Everything from the line containing "58), (.25, 5, 5))" to the line containing "M_rope = mat('black_rope', (34, 36, 36), .8)", both lines included, must be copied exactly; nothing else should be.

▬▬▬▬▬▬

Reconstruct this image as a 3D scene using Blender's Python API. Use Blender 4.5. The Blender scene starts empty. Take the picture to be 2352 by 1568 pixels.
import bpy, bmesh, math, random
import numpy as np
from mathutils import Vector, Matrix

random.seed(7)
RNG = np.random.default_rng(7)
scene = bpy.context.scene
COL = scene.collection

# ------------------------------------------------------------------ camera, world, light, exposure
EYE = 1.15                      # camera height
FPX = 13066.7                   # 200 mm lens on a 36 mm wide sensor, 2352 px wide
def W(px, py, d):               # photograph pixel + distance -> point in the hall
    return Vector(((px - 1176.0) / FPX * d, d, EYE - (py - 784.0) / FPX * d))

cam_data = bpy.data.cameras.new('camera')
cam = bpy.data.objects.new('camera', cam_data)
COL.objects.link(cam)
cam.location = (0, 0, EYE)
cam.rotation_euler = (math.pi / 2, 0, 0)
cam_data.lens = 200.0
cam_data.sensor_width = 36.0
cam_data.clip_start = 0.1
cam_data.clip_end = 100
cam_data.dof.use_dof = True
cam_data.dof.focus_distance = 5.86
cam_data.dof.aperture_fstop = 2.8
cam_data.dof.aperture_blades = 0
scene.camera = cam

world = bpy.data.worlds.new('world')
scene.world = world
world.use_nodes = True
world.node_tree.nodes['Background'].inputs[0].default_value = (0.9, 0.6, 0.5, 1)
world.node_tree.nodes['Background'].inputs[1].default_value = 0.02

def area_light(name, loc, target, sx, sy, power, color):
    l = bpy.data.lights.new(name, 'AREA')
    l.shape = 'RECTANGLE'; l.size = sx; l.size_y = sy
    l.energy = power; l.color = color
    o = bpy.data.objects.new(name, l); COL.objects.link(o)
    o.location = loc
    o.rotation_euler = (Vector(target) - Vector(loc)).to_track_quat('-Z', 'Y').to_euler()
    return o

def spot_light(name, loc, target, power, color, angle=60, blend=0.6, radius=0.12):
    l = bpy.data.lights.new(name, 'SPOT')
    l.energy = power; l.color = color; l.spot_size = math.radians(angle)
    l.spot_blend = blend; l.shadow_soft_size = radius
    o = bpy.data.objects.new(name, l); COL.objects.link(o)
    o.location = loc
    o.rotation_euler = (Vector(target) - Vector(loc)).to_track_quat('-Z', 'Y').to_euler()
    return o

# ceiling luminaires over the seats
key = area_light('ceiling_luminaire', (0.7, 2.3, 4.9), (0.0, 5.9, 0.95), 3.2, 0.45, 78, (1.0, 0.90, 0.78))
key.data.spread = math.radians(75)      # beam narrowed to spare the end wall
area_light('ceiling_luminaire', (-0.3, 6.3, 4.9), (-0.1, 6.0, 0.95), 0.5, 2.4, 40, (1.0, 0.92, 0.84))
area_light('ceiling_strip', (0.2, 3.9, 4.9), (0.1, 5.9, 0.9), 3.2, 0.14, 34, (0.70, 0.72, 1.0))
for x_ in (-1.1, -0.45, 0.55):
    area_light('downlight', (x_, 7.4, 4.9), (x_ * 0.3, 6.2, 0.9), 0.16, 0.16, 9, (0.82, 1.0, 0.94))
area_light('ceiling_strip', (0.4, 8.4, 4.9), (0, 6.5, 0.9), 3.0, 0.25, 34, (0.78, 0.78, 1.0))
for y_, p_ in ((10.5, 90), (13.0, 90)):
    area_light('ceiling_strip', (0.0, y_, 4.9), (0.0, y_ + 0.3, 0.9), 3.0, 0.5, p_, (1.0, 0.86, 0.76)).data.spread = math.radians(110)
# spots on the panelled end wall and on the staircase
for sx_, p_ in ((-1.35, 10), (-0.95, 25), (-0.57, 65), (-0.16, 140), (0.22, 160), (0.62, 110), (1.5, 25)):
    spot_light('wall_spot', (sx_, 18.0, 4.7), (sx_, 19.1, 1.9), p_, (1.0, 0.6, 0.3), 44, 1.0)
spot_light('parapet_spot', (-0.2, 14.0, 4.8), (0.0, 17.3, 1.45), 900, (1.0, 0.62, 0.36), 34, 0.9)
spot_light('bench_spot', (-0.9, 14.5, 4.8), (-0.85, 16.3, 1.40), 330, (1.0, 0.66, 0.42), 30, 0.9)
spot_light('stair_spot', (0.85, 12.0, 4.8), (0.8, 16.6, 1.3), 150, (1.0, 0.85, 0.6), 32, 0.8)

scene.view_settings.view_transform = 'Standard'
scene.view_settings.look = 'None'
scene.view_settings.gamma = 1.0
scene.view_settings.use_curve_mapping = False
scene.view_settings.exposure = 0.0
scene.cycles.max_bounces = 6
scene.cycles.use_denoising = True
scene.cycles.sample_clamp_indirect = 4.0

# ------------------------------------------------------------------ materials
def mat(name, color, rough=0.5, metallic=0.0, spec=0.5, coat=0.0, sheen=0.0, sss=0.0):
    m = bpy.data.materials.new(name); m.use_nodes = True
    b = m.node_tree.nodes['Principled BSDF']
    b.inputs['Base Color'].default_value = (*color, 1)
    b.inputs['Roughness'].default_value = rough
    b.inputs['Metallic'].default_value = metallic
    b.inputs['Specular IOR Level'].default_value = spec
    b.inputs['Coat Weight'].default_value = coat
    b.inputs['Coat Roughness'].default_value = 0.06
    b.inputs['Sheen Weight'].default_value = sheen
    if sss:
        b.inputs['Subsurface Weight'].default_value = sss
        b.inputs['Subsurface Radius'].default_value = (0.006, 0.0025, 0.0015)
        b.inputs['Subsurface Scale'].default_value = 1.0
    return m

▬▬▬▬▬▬

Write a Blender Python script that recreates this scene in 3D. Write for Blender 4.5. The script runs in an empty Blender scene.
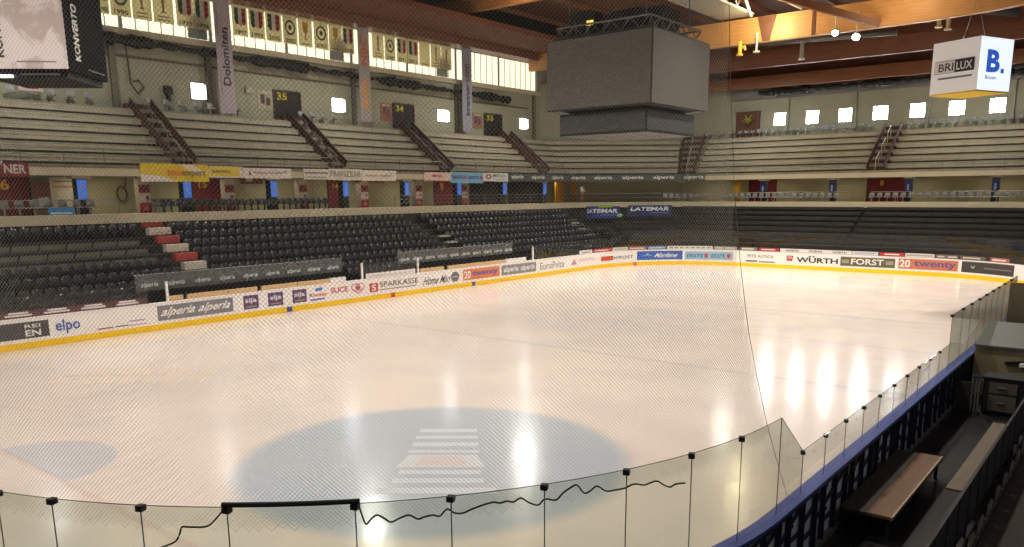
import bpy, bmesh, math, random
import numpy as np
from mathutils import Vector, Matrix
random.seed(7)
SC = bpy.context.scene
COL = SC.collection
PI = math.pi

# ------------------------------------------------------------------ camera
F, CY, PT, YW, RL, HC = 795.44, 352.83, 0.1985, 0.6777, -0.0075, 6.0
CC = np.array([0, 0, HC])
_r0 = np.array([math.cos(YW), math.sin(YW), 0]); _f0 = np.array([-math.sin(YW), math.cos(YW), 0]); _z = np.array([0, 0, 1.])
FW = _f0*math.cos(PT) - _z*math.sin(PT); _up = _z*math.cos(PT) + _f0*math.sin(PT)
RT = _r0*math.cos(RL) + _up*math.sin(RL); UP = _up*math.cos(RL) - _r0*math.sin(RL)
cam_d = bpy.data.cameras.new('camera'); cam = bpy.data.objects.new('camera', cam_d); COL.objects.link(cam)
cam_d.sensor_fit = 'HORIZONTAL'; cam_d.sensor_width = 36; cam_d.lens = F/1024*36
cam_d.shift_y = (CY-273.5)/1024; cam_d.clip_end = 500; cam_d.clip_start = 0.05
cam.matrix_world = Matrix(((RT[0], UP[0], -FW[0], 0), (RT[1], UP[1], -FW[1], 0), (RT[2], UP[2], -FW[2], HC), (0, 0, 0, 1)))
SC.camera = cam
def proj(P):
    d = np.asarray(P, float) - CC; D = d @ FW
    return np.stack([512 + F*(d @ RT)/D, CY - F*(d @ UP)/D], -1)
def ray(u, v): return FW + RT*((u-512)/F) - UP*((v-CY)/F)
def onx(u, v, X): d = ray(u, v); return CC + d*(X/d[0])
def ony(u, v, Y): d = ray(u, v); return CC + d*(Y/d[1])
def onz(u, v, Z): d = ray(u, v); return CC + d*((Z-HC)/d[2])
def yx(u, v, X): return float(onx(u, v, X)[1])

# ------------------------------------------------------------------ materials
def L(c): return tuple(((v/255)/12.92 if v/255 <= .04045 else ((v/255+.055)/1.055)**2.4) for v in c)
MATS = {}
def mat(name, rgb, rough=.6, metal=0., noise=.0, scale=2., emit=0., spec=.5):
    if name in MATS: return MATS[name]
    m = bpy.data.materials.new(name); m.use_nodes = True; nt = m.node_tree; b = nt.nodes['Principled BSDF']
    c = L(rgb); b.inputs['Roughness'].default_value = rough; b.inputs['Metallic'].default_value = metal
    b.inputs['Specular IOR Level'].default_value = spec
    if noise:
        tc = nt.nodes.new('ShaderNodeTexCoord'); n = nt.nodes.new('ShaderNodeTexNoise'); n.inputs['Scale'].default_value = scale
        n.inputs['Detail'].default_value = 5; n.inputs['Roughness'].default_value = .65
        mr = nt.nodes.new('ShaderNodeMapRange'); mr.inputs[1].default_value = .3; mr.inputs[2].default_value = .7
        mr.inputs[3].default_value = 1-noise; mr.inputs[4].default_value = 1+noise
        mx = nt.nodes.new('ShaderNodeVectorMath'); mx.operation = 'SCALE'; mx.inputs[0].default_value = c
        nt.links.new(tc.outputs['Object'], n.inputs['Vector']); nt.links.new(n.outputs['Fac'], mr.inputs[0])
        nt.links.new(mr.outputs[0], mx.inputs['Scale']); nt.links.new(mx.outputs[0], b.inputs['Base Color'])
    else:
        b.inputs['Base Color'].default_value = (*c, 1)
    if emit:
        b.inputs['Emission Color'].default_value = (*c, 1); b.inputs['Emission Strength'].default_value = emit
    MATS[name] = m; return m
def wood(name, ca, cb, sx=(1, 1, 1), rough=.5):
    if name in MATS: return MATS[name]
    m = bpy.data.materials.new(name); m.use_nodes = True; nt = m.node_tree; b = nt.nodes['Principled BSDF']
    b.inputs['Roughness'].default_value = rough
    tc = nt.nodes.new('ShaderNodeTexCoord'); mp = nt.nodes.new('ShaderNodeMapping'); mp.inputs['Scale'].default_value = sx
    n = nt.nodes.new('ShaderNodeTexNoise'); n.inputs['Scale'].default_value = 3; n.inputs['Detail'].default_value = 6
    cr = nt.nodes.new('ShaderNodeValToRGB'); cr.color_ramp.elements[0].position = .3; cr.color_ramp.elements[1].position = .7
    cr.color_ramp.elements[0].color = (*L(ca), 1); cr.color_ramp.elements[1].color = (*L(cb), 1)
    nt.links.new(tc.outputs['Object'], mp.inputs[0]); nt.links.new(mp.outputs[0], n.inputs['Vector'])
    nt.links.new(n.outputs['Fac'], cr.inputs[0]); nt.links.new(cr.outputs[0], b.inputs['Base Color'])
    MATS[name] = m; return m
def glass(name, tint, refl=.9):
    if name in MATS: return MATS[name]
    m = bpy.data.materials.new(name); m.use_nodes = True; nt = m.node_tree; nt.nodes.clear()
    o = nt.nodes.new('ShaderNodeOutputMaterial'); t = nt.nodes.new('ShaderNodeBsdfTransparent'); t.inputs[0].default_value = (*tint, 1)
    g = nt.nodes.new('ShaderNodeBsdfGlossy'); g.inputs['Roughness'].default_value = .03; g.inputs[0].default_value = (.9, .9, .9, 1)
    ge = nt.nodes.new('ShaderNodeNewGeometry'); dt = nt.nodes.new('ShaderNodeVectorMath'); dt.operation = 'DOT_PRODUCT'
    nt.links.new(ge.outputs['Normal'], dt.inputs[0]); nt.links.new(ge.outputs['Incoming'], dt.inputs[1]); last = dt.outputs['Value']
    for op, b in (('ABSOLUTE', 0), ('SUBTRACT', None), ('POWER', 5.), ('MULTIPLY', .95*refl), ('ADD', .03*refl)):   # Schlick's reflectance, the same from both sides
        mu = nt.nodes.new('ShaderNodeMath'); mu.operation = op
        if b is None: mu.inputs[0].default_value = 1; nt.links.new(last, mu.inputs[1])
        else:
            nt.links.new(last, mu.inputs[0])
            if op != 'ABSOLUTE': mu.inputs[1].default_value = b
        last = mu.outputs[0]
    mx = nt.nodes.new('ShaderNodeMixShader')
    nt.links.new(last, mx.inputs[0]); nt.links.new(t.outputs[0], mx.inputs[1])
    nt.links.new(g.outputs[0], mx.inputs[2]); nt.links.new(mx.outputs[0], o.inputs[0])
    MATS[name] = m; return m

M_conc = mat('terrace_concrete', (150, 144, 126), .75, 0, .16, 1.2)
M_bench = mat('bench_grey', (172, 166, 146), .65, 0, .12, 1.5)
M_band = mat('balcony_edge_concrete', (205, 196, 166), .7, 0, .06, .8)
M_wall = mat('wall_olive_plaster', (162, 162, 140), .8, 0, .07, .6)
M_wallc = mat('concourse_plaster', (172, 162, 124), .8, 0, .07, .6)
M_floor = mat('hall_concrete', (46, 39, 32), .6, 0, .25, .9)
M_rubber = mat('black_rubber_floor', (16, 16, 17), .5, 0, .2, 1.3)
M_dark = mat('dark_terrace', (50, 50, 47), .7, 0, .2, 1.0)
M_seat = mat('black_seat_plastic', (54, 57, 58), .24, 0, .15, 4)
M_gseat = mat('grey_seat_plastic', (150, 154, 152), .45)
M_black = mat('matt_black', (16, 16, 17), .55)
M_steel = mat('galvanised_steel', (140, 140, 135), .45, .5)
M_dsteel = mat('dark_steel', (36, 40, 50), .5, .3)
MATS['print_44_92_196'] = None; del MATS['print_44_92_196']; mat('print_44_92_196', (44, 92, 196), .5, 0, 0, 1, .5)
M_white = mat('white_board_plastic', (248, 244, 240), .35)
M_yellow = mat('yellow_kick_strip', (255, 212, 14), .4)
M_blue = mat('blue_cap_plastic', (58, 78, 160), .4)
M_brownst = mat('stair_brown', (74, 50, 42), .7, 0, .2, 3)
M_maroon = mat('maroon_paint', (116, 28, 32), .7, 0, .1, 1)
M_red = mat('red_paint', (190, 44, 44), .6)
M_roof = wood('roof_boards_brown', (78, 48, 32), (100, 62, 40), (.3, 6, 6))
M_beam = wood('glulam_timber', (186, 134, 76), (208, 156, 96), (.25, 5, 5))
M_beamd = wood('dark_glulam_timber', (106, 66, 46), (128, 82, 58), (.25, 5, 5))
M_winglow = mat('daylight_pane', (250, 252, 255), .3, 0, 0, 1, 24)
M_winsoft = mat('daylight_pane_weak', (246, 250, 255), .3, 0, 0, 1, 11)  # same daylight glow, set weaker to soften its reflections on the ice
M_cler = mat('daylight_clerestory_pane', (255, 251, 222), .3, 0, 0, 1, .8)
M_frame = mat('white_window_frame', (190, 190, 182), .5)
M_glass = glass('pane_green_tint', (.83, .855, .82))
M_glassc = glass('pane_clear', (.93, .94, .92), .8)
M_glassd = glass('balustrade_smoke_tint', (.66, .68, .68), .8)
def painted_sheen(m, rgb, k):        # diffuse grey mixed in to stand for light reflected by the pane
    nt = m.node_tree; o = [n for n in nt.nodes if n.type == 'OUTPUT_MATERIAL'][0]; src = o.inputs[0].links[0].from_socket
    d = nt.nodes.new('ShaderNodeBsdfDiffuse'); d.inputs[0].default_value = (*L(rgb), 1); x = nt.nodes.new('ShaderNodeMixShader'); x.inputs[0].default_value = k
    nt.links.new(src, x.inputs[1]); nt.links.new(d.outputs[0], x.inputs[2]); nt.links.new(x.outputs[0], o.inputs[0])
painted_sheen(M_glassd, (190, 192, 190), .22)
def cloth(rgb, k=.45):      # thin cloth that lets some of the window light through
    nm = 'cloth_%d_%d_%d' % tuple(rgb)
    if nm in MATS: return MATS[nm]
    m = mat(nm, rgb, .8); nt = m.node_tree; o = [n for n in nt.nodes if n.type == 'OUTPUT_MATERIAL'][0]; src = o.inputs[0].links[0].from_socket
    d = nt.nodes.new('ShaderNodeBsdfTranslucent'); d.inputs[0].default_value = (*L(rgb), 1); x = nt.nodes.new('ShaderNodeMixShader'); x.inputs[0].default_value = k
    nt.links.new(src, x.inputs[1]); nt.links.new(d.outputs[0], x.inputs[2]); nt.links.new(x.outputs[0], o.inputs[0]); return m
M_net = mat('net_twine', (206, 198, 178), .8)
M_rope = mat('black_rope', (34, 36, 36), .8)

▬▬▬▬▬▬

--- Response to this exercise ---
M_beamd = wood('dark_glulam_timber', (106, 66, 46), (128, 82, 58), (.25, 5, 5))
M_winglow = mat('daylight_pane', (250, 252, 255), .3, 0, 0, 1, 24)
M_winsoft = mat('daylight_pane_weak', (246, 250, 255), .3, 0, 0, 1, 11)  # same daylight glow, set weaker to soften its reflections on the ice
M_cler = mat('daylight_clerestory_pane', (255, 251, 222), .3, 0, 0, 1, .8)
M_frame = mat('white_window_frame', (190, 190, 182), .5)
M_glass = glass('pane_green_tint', (.83, .855, .82))
M_glassc = glass('pane_clear', (.93, .94, .92), .8)
M_glassd = glass('balustrade_smoke_tint', (.66, .68, .68), .8)
def painted_sheen(m, rgb, k):        # diffuse grey mixed in to stand for light reflected by the pane
    nt = m.node_tree; o = [n for n in nt.nodes if n.type == 'OUTPUT_MATERIAL'][0]; src = o.inputs[0].links[0].from_socket
    d = nt.nodes.new('ShaderNodeBsdfDiffuse'); d.inputs[0].default_value = (*L(rgb), 1); x = nt.nodes.new('ShaderNodeMixShader'); x.inputs[0].default_value = k
    nt.links.new(src, x.inputs[1]); nt.links.new(d.outputs[0], x.inputs[2]); nt.links.new(x.outputs[0], o.inputs[0])
painted_sheen(M_glassd, (190, 192, 190), .22)
def cloth(rgb, k=.45):      # thin cloth that lets some of the window light through
    nm = 'cloth_%d_%d_%d' % tuple(rgb)
    if nm in MATS: return MATS[nm]
    m = mat(nm, rgb, .8); nt = m.node_tree; o = [n for n in nt.nodes if n.type == 'OUTPUT_MATERIAL'][0]; src = o.inputs[0].links[0].from_socket
    d = nt.nodes.new('ShaderNodeBsdfTranslucent'); d.inputs[0].default_value = (*L(rgb), 1); x = nt.nodes.new('ShaderNodeMixShader'); x.inputs[0].default_value = k
    nt.links.new(src, x.inputs[1]); nt.links.new(d.outputs[0], x.inputs[2]); nt.links.new(x.outputs[0], o.inputs[0]); return m
M_net = mat('net_twine', (206, 198, 178), .8)
M_rope = mat('black_rope', (34, 36, 36), .8)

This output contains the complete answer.